Ali Haydar Haksal
25 Ocak 2019, Cuma
Günümüz ortamında gençlik konusundaki değişimlerden ötürü bir umutsuzluk içinde değiliz. Gençlik bir anlamda umut ve gelecektir. Hızlı değişimin kitleleri sürükleyişi salt gençlerle ilgili değil. Toplumun hemen bütün kesimleriyle ilgili.
Kişi bulunduğu yerden, pencereden baktığında dar bir alanı görebilir. Gençliğin sorunlarını anlama ve kavramada onları bilme, tanıma ve dinlemeyle olabilir. Ya da birlikte olunabilecek durumlarda anlaşılabilir.
Elbette kendilerinden öncekilerle dil ve bakış farkı var. Hemen her dönemde gençler ile öncekiler arasında bir çatışma var, olageliyor. Bu, olağan. Geçmişte de yaşları önde olanlar gençlerden yakınırlardı, şimdi de öyle.
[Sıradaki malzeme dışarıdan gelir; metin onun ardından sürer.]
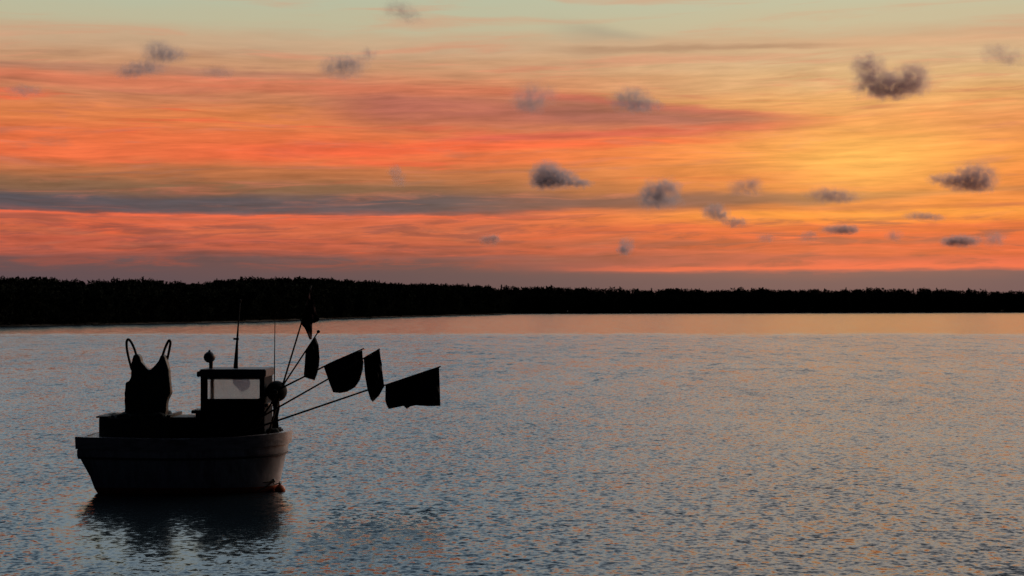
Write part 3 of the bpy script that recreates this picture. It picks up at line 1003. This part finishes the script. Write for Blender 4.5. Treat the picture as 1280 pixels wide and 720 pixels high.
# ------------------------------------------------------------------ small drifting clouds
def cloud_mat(tau, tint, seed, lobes, origin):
    """vapour thickest in the middle of each lobe and ragged towards its edge"""
    m = bpy.data.materials.new('cloud_vapour'); m.use_nodes = True
    N = NT(m.node_tree)
    for n in list(N.n): N.n.remove(n)
    o = N.n.new('ShaderNodeOutputMaterial')
    v = N.n.new('ShaderNodeVolumePrincipled')
    v.inputs['Color'].default_value = tuple(tint) + (1,)
    v.inputs['Anisotropy'].default_value = 0.35
    t = N.n.new('ShaderNodeTexCoord')
    off = N.n.new('ShaderNodeVectorMath'); off.operation = 'ADD'; off.inputs[1].default_value = (seed * 370.0, seed * 110.0, 0)
    N.l.new(t.outputs['Object'], off.inputs[0])
    rmin = min(l[2][2] for l in lobes)
    wob = N.n.new('ShaderNodeVectorMath'); wob.operation = 'MULTIPLY_ADD'
    wn = N.noise(off.outputs[0], 0.7 / rmin, 5.0, 0.62, out=1)
    ws = N.n.new('ShaderNodeVectorMath'); ws.operation = 'SUBTRACT'; N.l.new(wn, ws.inputs[0]); ws.inputs[1].default_value = (0.5, 0.5, 0.5)
    N.l.new(ws.outputs[0], wob.inputs[0]); wob.inputs[1].default_value = (rmin * 2.5,) * 3
    N.l.new(t.outputs['Object'], wob.inputs[2])
    tot = 0.0
    for _, c, r in lobes:
        sb = N.n.new('ShaderNodeVectorMath'); sb.operation = 'SUBTRACT'
        N.l.new(wob.outputs[0], sb.inputs[0]); sb.inputs[1].default_value = tuple(c - origin)
        dv = N.n.new('ShaderNodeVectorMath'); dv.operation = 'DIVIDE'
        N.l.new(sb.outputs[0], dv.inputs[0]); dv.inputs[1].default_value = r
        ln = N.n.new('ShaderNodeVectorMath'); ln.operation = 'LENGTH'
        N.l.new(dv.outputs[0], ln.inputs[0])
        tot = N.add(tot, N.step(ln.outputs['Value'], 1.42, 0.0))
    nz = N.noise(off.outputs[0], 1.0 / rmin, 4.0, 0.6, 0.4)
    d = N.mul(N.math('MINIMUM', tot, 1.3), N.step(nz, 0.30, 0.68))
    N.put(v.inputs['Density'], N.mul(d, tau * 0.56 / rmin))
    N.l.new(v.outputs[0], o.inputs['Volume'])
    return m


CD = 6000.0
PXM = CD / F


def cloud(label, lobes, tau, tint=(0.42, 0.38, 0.46), seed=0):
    bm = bmesh.new()
    rmin = min(l[3] for l in lobes)
    cx = sum(l[0] for l in lobes) / len(lobes); cy = sum(l[1] for l in lobes) / len(lobes)
    L = []
    for i, (px, py, rx, ry) in enumerate(lobes):
        r = bmesh.ops.create_icosphere(bm, subdivisions=3, radius=1.0)
        c = at(px, py, CD) + Vector((0, (i % 3 - 1) * ry * PXM * 0.3, 0))
        R3 = (rx * PXM, (rx + ry) * 0.5 * PXM, ry * PXM)
        L.append((i, c, R3))
        for v in r['verts']:
            v.co = Vector((v.co.x * R3[0], v.co.y * R3[1], v.co.z * R3[2])) * 1.55 + c
    me = remeshed(bm, rmin * PXM * 0.3, 3)
    org = at(cx, cy, CD)
    o = link('cloud', me, cloud_mat(tau, tint, seed, L, org), None, org, True)
    return tag(o, label, 'cloud', 'small dark clouds before the sunset')


BL = (0.74, 0.67, 0.69)
BR = (0.82, 0.63, 0.60)
cloud('largest dark cloud, two-lobed, high at the right above the yellow glow', [(1084, 84, 20, 17), (1098, 101, 26, 16), (1122, 106, 28, 14), (1141, 98, 22, 18), (1112, 112, 40, 11)], 2.4, BR, 1)
cloud('faint brown cloud at the upper right edge of the sky', [(1246, 66, 20, 12), (1266, 72, 18, 11)], 1.0, BR, 2)
cloud('dark cloud with a loose wisp on its left, right of the sun glow', [(1218, 222, 26, 16), (1200, 229, 20, 10), (1180, 224, 18, 7), (1225, 232, 18, 8)], 2.3, BR, 3)
cloud('dark blue-grey cloud with a sloping right tail in mid sky, over the flat grey bar', [(684, 219, 20, 16), (700, 224, 22, 11), (724, 229, 16, 6), (676, 228, 14, 9)], 2.5, BL, 4)
cloud('blue-grey cloud sitting on the left end of the brown streak below the glow', [(816, 241, 18, 15), (836, 235, 16, 13), (826, 250, 26, 10)], 2.4, BL, 5)
cloud('small grey cloud just under the brown streak', [(893, 265, 15, 10), (905, 270, 9, 6)], 2.2, BL, 6)
cloud('tiny brown cloud trailing right of the small grey cloud under the brown streak', [(918, 278, 16, 6)], 1.8, BR, 7)
cloud('soft brown cloud resting on the middle of the brown streak', [(930, 234, 22, 9), (942, 230, 12, 10)], 1.4, BR, 8)
cloud('faint wide brown cloud at the right end of the brown streak', [(1035, 244, 28, 9), (1052, 247, 22, 7)], 1.2, BR, 9)
cloud('soft grey cloud on the upper edge of the long red wedge of cloud', [(788, 125, 24, 14), (806, 132, 22, 9)], 1.7, BL, 10)
cloud('pale grey cloud at the left of the long red wedge of cloud', [(668, 120, 26, 16), (660, 130, 22, 11)], 1.0, BL, 11)
cloud('grey cloud high in the left half, alone in the peach band', [(422, 84, 22, 14), (440, 80, 20, 13), (460, 66, 12, 8)], 1.1, BL, 12)
cloud('ragged grey cloud high at the left, trailing down to its left', [(198, 66, 20, 15), (214, 68, 20, 9), (178, 84, 26, 9), (160, 92, 18, 6)], 0.95, BL, 13)
cloud('small faint cloud just right of the ragged grey cloud', [(272, 90, 20, 8)], 0.9, BR, 14)
cloud('flat faint cloud low in the peach band at the far left', [(30, 113, 22, 7)], 0.9, BL, 15)
cloud('small upright grey cloud above the right part of the slate bar', [(494, 214, 9, 8), (499, 224, 9, 9)], 1.3, BL, 16)
cloud('tiny dark cloud in the orange band beneath the end of the slate bar', [(612, 300, 13, 6), (618, 297, 7, 5)], 1.8, BR, 17)
cloud('small round grey cloud low over the wood in mid sky', [(782, 308, 10, 10), (778, 313, 8, 6)], 2.0, BL, 18)
cloud('small flat dark cloud low under the glow, longest of a row of three', [(1050, 287, 22, 6), (1062, 288, 12, 5)], 2.2, BR, 19)
cloud('small dim cloud at the left of the low row of three', [(1010, 295, 12, 6)], 1.5, BR, 20)
cloud('small dim cloud at the right of the low row of three', [(1117, 294, 11, 7)], 1.5, BR, 21)
cloud('flat dark red-brown cloud low at the right edge of the sky', [(1203, 301, 22, 7), (1190, 303, 14, 5)], 2.6, BR, 22)
cloud('small grey puff beside the flat red-brown cloud low at the right', [(1243, 298, 13, 9)], 2.0, BL, 23)
cloud('faint rosy smudge of cloud at the very top of the sky, left of its middle', [(498, 12, 20, 12), (512, 20, 18, 9)], 0.7, BR, 24)
cloud('thin wisp of brown cloud below the wisp-tailed cloud at the right', [(1150, 270, 20, 5), (1168, 272, 14, 4)], 1.0, BR, 25)
cloud('tiny dim puff in the red band left of the low row of three', [(958, 298, 11, 5)], 1.0, BR, 26)
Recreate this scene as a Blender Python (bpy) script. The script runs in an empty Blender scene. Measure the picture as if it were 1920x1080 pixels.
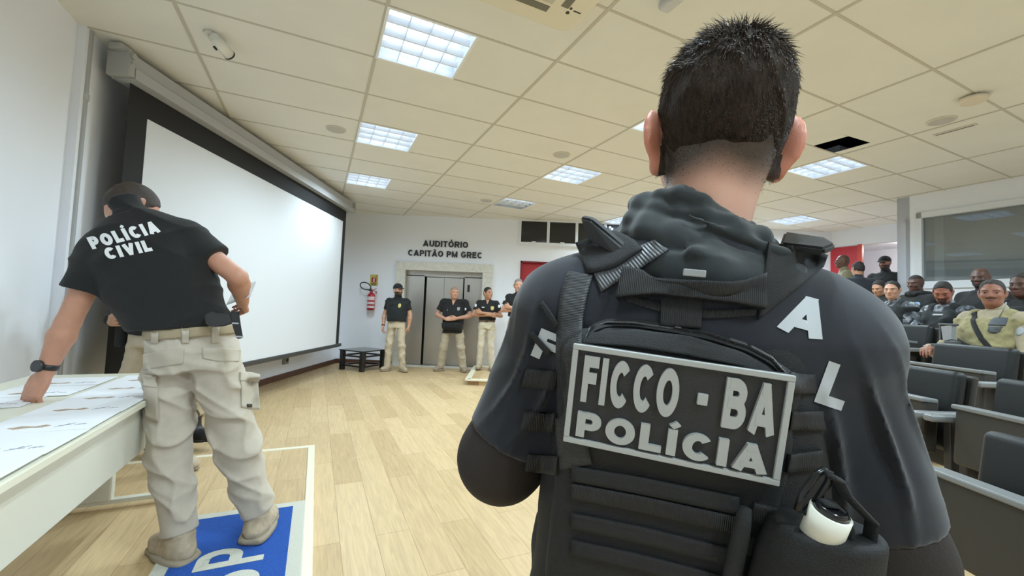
import bpy, bmesh, math, random
import numpy as np
from math import sin, cos, pi, radians as R
from mathutils import Vector as V, Matrix as M, Euler
from mathutils.bvhtree import BVHTree
random.seed(7); np.random.seed(7)
SC = bpy.context.scene
COL = SC.collection

# ------------------------------------------------------------------ camera
CAM_H, PITCH, ROLL, FPX = 1.25, 0.05134, 0.03899, 783.24
fw = V((0, cos(PITCH), sin(PITCH)))
r0 = V((1, 0, 0)); u0 = V((0, -sin(PITCH), cos(PITCH)))
rt = r0*cos(ROLL) + u0*sin(ROLL); up = -r0*sin(ROLL) + u0*cos(ROLL)
cam = bpy.data.cameras.new('camera'); cam.sensor_width = 36; cam.lens = 36*FPX/1920
cam.clip_start = 0.02; cam.clip_end = 100
camo = bpy.data.objects.new('camera', cam); COL.objects.link(camo)
m = M.Identity(4)
for i in range(3):
    m[i][0] = rt[i]; m[i][1] = up[i]; m[i][2] = -fw[i]
m[2][3] = CAM_H
camo.matrix_world = m
SC.camera = camo

def at(px, py, Y):
    """point of the place seen at a pixel of the photograph, Y metres into the room"""
    d = fw + rt*((px-960)/FPX) + up*((540-py)/FPX)
    return V((0, 0, CAM_H)) + d*(Y/d.y)

# ------------------------------------------------------------------ world and exposure
w = bpy.data.worlds.new('world'); SC.world = w; w.use_nodes = True
w.node_tree.nodes['Background'].inputs[0].default_value = (.9, .93, 1, 1)
w.node_tree.nodes['Background'].inputs[1].default_value = 0.25
SC.view_settings.view_transform = 'Standard'; SC.view_settings.look = 'None'
SC.view_settings.gamma = 1; SC.view_settings.use_curve_mapping = False
SC.view_settings.exposure = 0.0
TUBE = 20.5            # watts behind each tube of the ceiling lamps
SC.cycles.max_bounces = 8; SC.cycles.diffuse_bounces = 5; SC.cycles.glossy_bounces = 4
SC.cycles.use_denoising = True
SC.cycles.sample_clamp_indirect = 6

# the ceiling grid, side wall, platform and table follow a second axis, turned from the view
GA = 0.43472
def G(gx, gy, z=0.0):
    return V((gx*cos(GA)-gy*sin(GA), gx*sin(GA)+gy*cos(GA), z))
CEIL = 3.153

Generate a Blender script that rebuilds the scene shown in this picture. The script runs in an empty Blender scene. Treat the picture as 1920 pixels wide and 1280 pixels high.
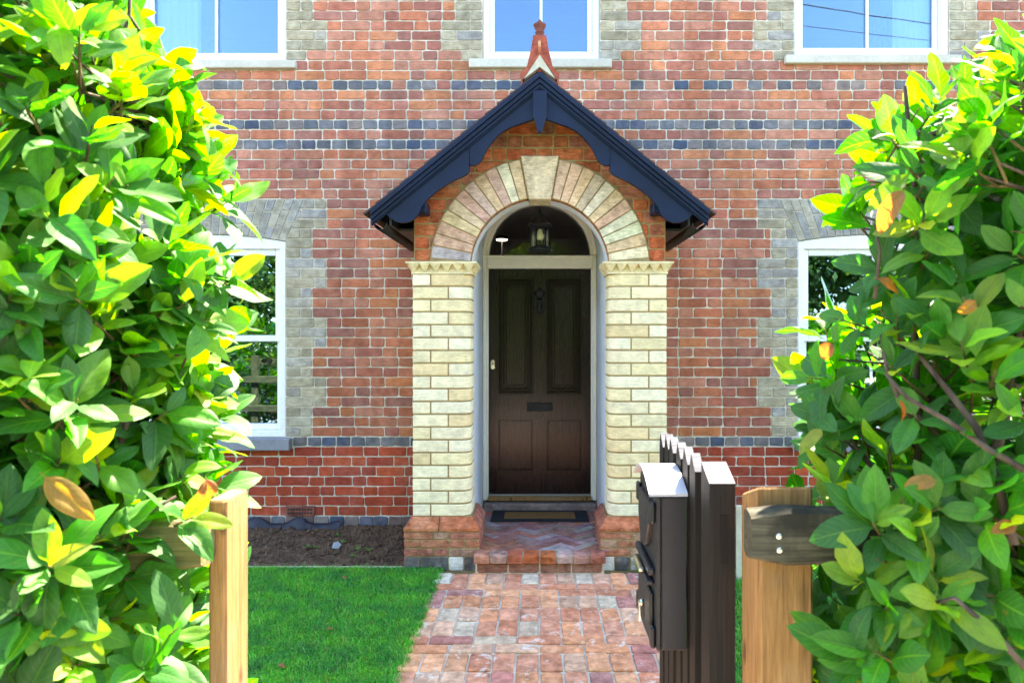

Gençliğin önünde yer alanların onlarla nasıl bir dil bağı kurduğu ya da kurabildiği önemli. Birbirini anlamada nasıl bir ruh hâli var?
Hayatta hızlı bir değişim var. Nesneler insanı bir bütün olarak kuşatma altına almış bulunuyor. Toplumda ciddî sorunlar ve bunalımlar var. Çatışmalar sadece gençlerle ilgili olmuyor.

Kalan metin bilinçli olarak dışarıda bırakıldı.